A setter and getter for the same member attribute has to be the same type. Since the getter for dimension returns a string, the setter needs to take a string. This is why we pass a string and parse it to get the dimensions. We could do further checks to make sure the format of the string is correct before proceeding to parse the string.
Inheritance
A symmetric matrix is one where the value at x,y is always the same as that at y,x. We can create a symmetric matrix class but because all the functions we defined above will apply to our class, we need the new class to be a subclass of the Matrix class, which will allow it to inherit all the properties of its parent.

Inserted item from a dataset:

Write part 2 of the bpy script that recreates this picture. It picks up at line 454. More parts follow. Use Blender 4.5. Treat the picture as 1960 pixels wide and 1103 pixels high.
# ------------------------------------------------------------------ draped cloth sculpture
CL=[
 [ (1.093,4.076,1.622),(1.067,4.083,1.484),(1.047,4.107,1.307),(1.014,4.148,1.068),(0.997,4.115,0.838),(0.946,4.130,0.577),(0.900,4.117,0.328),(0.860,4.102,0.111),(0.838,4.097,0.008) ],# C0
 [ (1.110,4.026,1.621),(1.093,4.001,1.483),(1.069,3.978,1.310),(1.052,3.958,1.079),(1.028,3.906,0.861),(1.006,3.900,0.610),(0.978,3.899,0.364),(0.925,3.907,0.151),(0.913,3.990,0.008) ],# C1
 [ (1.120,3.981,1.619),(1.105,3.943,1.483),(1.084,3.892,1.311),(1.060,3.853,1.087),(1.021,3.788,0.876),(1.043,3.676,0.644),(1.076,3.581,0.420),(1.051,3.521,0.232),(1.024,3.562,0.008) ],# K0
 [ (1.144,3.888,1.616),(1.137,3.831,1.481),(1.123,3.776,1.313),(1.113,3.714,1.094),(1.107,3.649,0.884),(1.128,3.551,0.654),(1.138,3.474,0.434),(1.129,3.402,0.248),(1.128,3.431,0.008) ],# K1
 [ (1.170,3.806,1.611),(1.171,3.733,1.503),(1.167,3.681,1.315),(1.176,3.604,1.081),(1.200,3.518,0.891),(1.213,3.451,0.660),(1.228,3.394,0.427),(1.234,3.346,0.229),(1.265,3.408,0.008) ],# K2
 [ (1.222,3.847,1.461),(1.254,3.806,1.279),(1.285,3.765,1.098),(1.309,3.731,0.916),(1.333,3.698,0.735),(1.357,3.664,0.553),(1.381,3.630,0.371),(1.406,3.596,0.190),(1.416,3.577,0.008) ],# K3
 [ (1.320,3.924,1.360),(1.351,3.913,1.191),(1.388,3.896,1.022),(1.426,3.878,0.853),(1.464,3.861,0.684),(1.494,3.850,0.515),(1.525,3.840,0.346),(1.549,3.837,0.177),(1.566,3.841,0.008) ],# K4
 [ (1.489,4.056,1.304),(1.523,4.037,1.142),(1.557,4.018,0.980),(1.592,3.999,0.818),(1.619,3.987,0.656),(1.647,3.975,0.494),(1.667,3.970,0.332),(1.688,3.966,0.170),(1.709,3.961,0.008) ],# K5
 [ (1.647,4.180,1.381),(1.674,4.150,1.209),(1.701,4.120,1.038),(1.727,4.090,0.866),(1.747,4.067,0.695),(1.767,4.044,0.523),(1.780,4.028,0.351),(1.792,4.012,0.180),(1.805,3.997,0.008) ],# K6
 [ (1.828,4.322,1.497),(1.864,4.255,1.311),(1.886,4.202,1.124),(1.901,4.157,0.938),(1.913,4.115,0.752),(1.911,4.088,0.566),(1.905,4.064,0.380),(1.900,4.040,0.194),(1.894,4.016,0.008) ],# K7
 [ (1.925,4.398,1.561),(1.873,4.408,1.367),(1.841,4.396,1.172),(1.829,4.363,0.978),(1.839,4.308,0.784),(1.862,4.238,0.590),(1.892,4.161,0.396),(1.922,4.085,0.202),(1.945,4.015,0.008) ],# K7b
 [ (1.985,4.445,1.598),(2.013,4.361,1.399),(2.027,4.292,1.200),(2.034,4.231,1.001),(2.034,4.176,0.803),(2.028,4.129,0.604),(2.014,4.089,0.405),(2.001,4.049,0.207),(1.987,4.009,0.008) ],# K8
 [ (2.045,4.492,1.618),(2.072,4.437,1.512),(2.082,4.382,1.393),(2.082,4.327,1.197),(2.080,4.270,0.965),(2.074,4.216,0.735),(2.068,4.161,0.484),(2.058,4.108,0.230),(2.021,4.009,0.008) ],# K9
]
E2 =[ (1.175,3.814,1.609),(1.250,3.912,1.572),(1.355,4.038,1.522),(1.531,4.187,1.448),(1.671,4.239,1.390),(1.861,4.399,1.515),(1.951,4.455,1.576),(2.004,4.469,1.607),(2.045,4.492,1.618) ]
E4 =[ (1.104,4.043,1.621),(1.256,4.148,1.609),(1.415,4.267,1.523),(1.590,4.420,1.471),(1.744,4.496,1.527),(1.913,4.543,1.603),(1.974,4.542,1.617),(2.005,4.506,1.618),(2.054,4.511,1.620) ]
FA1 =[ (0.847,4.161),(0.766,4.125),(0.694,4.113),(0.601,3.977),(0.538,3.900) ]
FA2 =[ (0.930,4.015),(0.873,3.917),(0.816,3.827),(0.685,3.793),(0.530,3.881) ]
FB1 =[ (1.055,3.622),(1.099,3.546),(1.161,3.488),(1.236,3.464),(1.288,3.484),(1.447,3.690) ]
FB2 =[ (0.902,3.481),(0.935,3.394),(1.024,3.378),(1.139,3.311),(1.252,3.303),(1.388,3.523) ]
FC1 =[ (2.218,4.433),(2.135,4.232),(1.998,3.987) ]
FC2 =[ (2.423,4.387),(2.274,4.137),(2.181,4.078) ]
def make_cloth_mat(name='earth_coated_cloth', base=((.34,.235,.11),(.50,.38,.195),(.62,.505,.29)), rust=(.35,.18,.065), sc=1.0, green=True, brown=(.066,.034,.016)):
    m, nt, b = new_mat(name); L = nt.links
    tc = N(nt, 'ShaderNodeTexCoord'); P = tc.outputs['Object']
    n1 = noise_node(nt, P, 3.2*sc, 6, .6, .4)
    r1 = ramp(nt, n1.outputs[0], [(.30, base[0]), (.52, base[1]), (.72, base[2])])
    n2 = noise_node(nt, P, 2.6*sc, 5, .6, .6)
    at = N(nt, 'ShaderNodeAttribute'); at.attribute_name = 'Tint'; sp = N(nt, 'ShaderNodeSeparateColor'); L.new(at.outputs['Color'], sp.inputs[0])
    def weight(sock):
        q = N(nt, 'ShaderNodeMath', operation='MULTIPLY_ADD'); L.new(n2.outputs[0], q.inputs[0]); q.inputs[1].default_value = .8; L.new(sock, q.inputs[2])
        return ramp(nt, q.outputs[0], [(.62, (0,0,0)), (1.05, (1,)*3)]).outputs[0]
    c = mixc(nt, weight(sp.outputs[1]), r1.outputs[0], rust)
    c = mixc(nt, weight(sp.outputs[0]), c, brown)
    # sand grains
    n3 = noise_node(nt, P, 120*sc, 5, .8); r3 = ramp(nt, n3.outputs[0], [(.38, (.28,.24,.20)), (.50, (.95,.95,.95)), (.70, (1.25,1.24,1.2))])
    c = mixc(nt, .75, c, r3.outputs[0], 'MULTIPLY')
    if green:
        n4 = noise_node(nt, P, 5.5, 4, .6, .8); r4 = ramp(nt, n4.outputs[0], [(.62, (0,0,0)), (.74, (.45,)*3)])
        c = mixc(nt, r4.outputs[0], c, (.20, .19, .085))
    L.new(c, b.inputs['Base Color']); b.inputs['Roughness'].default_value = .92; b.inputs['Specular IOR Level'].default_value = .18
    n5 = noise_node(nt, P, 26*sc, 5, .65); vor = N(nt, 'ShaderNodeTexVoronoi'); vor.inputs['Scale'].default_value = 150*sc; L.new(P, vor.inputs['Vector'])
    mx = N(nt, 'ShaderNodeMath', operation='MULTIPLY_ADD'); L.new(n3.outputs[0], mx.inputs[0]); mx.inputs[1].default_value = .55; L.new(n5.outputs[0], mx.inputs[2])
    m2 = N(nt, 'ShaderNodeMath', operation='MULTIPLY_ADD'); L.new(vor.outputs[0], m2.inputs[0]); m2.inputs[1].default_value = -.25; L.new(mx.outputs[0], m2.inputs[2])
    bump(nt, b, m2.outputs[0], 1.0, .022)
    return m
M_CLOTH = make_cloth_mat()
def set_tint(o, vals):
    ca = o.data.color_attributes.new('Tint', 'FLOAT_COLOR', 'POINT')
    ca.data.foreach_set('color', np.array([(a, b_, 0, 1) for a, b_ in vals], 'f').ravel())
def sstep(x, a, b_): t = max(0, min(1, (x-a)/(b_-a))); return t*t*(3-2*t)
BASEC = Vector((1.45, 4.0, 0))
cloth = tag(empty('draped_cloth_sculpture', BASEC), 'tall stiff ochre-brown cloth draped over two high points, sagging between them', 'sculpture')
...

This can easily be done with TypeScript as well.
interface CSymMatrix {
new (size: number, el: SetMatrixFunc): IMatrix;
}
const SymmetricMatrix: CSymMatrix = class SymmetricMatrix
extends Matrix
implements IMatrix
{
constructor(size: number, el: (x: number, y: number) => string) {
super(size, size, (x, y) => {
if (x < y) return el(y, x);
else return el(x, y);
});
}
setElement(x: number, y: number, value: string): void {
super.setElement(x, y, value);
if (x < y) {
super.setElement(y, x, value);
}
}
};
let sMatrix = new SymmetricMatrix(3, (x, y) => `${x}${y}`);
console.log(sMatrix.printMatrix()); // 00 10 20 10 11 21 20 21 22SymmetricMatrix extends Matrix and inherits all the properties and members of the parent class. We must call super in the constructor to setup the instance with the parent’s constructor as well. In our case since we only have size as the dimension, we have to pass it twice to the parent constructor for both width and height.
Statics
TypeScript classes support static properties that are shared by all the instances of the class. We put and access static properties on the class itself. Taking the example above, we can add a static member called instances that tracks the number of objects instantiated from the SymmetricMatrix class. Since this member is put on the class side, we also have to add it to the CSymMatrix interface.
interface CSymMatrix {
new (size: number, el: SetMatrixFunc): IMatrix;
instances: number;
}
const SymmetricMatrix: CSymMatrix = class SymmetricMatrix
extends Matrix
implements IMatrix
{
static instances = 0;
constructor(size: number, el: (x: number, y: number) => string) {
super(size, size, (x, y) => {
if (x < y) return el(y, x);
else return el(x, y);
});
SymmetricMatrix.instances++;
}
setElement(x: number, y: number, value: string): void {
super.setElement(x, y, value);
if (x < y) {
super.setElement(y, x, value);
}
}
};
let sMatrix = new SymmetricMatrix(3, (x, y) => `${x}${y}`);
console.log(sMatrix.printMatrix()); // 00 10 20 10 11 21 20 21 22
let bMatrix = new SymmetricMatrix(2, (x, y) => `${x}${y}`);
console.log(bMatrix.printMatrix()); // 00 10 10 11
console.log(SymmetricMatrix.instances); // 2Instantiating two objects from the SymmetricMatrix class sets the instances static property to the number of times we called the constructor and we can see that logging the property gives us 2.